17. This Court in Donald O. Raballa vs. Judicial Service Commission & another [2018] eKLR when considering delay and inaction by a new advocate on record expressed as follows:
“In our view, the new advocates of the applicant cannot be said to have faired any better than the previous advocates, and it is no wonder that the learned single Judge posed the pertinent hypothetical questions he did. According to the applicant, the advocates were instructed in October 2014 but did nothing on the matter until December 22nd when they made a draft of the application before us. They then waited until 15th January the following year to file it in court. Even assuming without deciding that time does not run for some functions of the court between mid-December and January, it is not argued that the court registries were closed and the filing of the application was impossible. This was not an ordinary matter. A judgment had been in existence unchallenged since 13th May, 2013. There was already a long delay caused by inaction by previous advocates. Surely in those circumstances, it behooved the new advocates to move with alacrity to save the situation before a court of equity. But no, they took their sweet time before drawing up the application and before filing it. We say they took their time because they have not sworn any affidavit to explain the inaction apparent in the matter. In court, counsel appeared to tell us, not in so many words, that he was entitled to go on vacation because the court was also on vacation between 21st December and 15th January! That is why he did nothing. A court of equity would frown on such conduct and we do not blame the single Judge for the findings he made”. (Emphasis supplied)

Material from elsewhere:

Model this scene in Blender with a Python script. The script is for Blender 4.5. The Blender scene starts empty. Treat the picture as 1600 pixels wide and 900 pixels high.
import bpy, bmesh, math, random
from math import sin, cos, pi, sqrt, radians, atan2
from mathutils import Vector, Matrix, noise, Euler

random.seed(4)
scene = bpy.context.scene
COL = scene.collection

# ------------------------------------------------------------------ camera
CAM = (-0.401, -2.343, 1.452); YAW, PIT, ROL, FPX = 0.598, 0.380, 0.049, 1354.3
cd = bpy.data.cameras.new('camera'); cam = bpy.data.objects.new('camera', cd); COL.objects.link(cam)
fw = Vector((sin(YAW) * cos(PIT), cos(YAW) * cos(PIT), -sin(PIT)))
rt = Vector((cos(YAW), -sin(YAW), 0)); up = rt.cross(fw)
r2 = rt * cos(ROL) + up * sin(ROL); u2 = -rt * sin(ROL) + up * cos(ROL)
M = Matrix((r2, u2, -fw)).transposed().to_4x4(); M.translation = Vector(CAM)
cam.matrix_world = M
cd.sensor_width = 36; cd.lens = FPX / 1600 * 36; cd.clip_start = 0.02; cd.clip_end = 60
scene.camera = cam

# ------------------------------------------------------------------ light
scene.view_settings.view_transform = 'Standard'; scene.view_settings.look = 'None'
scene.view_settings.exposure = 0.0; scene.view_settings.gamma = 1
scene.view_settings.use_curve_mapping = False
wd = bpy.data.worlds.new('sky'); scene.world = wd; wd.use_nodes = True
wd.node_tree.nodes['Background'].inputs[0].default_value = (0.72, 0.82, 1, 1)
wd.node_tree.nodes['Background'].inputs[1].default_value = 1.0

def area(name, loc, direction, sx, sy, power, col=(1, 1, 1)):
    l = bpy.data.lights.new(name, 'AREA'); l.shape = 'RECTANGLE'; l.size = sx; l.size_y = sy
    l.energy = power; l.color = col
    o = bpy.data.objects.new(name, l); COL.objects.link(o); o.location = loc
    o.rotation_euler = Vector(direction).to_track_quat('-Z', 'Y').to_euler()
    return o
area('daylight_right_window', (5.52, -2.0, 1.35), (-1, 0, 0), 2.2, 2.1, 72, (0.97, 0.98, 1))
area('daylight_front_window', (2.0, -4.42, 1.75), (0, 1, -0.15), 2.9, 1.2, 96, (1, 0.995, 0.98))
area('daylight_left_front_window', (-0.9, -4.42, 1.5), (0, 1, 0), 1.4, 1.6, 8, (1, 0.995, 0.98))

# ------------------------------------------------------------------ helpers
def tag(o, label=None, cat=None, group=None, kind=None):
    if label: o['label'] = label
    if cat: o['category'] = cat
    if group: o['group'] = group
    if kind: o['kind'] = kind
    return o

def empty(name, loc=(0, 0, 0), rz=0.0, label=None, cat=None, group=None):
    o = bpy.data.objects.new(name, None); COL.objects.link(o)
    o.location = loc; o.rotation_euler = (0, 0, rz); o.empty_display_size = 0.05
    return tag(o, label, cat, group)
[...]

18. It is a constitutional imperative and a rule of natural justice that each person has a right to legal representation and counsel of his/her choice. Founded on this constitutional underpinning, I find the explanation by the applicant that the delay of 45 days was due to her instructing another counsel a sufficient explanation. I am persuaded by dicta in Richand Velji Shah & 3 Others vs. Victor Maina Ngunjiri ELC 359/200 where it was expressed delay caused by administrative lapses in the process of change of advocates is a sufficient explanation of delay. In this matter, I note there is no affidavit by the new advocate on record explaining the delay between 14th April 2018 and 11th May 2018 when the instant application was filed. However, given the sufficient explanation and taking into account the period of delay is about 45 days, I find the delay is not inordinate.
19. Accordingly, I exercise my discretion and allow the Notice of Motion dated 9th May 2018. Leave be and is hereby granted extending time for the applicant to file and serve the Notice of Appeal against the judgment delivered by the ELC court on 2nd March 2018 in ELC Case No. 122 of 2017 formerly Nairobi Civil Appeal No. 233 of 2015. The Notice of Appeal is to be filed and served within 14 days of the date hereof. The record of appeal is to be served within 21 days of service of the Notice of Appeal. There shall be no order as to costs.
Dated and delivered at Nairobi this 20th day of December, 2018
J. OTIENO-ODEK
…………….………..
JUDGE OF APPEAL
I certify that this is a true copy of the original.